Saturday, February 2, 2013

A Moveable Feast, Ernest Hemingway

Then there was the bad weather. It would come in one day when the fall was over. You would have to shut the windows in the night against the rain and the cold wind would strip the leaves from the trees in the Place Contrescarpe. 

Ernest Hemingway is not one of my favorite writers, but I certainly do like him. And I loved A Moveable Feast, his memoir of his time spent in Paris in the 1920s. Hemingway describes many of the famous artists he associated with, like F. Scott Fitzgerald and G
ertrude Stein and James Joyce and Ezra Pound and (though she wasn't really an artist) Sylvia Beach. He also describes his wife Hadley, and their son. This had particular relevance for me because I just recently read The Paris Wife, which was from Hadley Richardson's perspective. Here we have what life was like from Ernest's point of view. He chronicles his writing days, where he would sit and write and eat oranges and then walk along the river, he chronicles the horse races (and one familiar event that appears in The Paris Wife), and he tells of specific incidents. 

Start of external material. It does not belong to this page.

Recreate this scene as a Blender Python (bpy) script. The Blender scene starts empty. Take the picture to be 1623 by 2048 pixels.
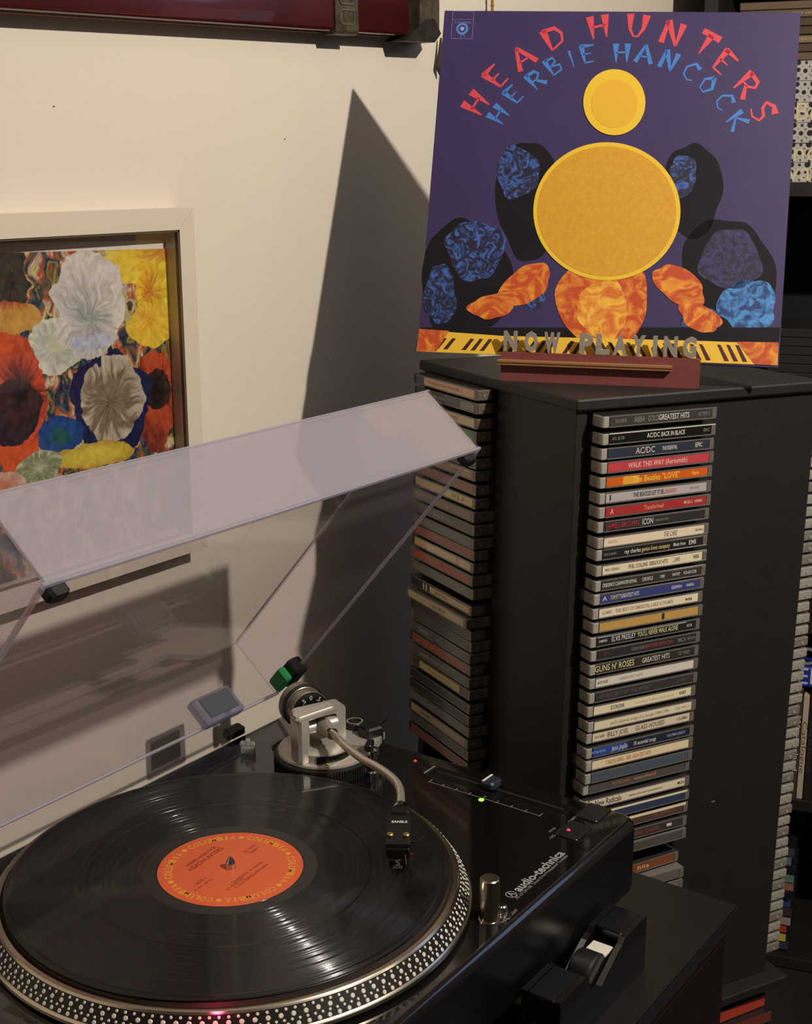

I read "the restored edition", and I don't really know if it's "the original manuscript as the author prepared it to be published." Many reviewers on Amazon seem to suggest that Sean Hemingway manipulated the work, claiming that Hemingway's fourth wife had changed it. But he's doing the same thing. And really, who can tell what Hemingway himself actually intended? He can't tell us anymore. 

I loved the descriptions of Paris in this novel, of its high-life and its low-life, of Ernest and Hadley's poverty, their struggle to get by, and his struggle to create. He describes it all really well, though obviously he is biased. There are chapters about the race tracks, about walking by the river, about various famous figures, and of course, about eating. And eating cheaply, but well.

I think I liked this book more than any of Hemingway's novels (I've read The Old Man and the Sea, A Farewell to Arms, and For Whom the Bell Tolls). It was more compelling somehow, and easier to get through. Perhaps I'm just more interested in Hemingway's life than the stuff he writes about. Fishing and wars aren't the most interesting for me, but life in Paris is, with its famous authors and bars and cafes and cheap apartments. Hemingway paints a fascinating portrait of what life was like then for artists and writers.

Read A Moveable Feast:
  • if you like Ernest Hemingway
  • if you like memoir
  • if you like books set in Paris
236 pages.
Outstanding Book That Will Stay On My Bookshelf For Rereading (jf I own it)!